Supplied material

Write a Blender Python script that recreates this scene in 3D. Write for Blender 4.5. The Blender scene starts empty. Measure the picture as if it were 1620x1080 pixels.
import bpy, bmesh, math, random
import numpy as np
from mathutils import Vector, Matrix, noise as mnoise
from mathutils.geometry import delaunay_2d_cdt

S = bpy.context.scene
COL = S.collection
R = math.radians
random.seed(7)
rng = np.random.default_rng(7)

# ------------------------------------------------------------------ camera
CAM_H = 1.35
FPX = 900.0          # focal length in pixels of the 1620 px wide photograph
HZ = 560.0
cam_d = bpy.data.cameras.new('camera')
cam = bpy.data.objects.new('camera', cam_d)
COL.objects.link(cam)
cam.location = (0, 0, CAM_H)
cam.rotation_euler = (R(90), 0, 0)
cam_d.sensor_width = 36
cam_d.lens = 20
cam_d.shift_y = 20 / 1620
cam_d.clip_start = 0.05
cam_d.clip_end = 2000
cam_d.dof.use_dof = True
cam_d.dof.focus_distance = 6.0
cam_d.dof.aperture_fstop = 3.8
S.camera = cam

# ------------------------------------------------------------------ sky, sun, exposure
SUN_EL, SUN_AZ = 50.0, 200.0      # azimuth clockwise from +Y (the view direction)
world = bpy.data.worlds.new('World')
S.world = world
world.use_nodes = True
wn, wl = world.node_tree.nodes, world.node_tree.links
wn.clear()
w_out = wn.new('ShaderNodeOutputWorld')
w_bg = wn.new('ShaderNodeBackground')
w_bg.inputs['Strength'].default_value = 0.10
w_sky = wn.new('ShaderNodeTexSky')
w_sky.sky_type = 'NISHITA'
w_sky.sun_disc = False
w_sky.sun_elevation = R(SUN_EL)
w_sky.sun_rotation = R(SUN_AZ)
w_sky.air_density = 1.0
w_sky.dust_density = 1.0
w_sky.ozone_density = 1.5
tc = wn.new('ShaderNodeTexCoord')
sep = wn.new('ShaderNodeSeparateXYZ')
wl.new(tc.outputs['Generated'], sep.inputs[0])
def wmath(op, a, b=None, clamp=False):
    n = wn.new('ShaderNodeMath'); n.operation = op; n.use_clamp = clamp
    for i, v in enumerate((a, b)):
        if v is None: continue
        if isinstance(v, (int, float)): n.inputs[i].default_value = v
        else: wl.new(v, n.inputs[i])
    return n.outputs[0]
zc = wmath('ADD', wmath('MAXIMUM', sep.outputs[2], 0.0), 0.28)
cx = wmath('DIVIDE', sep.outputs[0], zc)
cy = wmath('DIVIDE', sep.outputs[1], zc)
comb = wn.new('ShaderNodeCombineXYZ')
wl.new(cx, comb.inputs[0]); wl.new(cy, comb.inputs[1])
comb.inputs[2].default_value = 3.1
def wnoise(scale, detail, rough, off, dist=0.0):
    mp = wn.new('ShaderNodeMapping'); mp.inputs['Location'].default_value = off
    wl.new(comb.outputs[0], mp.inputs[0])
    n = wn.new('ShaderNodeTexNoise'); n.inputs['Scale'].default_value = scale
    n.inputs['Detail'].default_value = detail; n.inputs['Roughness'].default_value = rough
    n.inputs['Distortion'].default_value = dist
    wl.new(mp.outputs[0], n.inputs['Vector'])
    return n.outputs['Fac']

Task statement
Each line above that holds the string "scene" should be copied and shown.

Exercise answer
Write a Blender Python script that recreates this scene in 3D. Write for Blender 4.5. The Blender scene starts empty. Measure the picture as if it were 1620x1080 pixels.
S = bpy.context.scene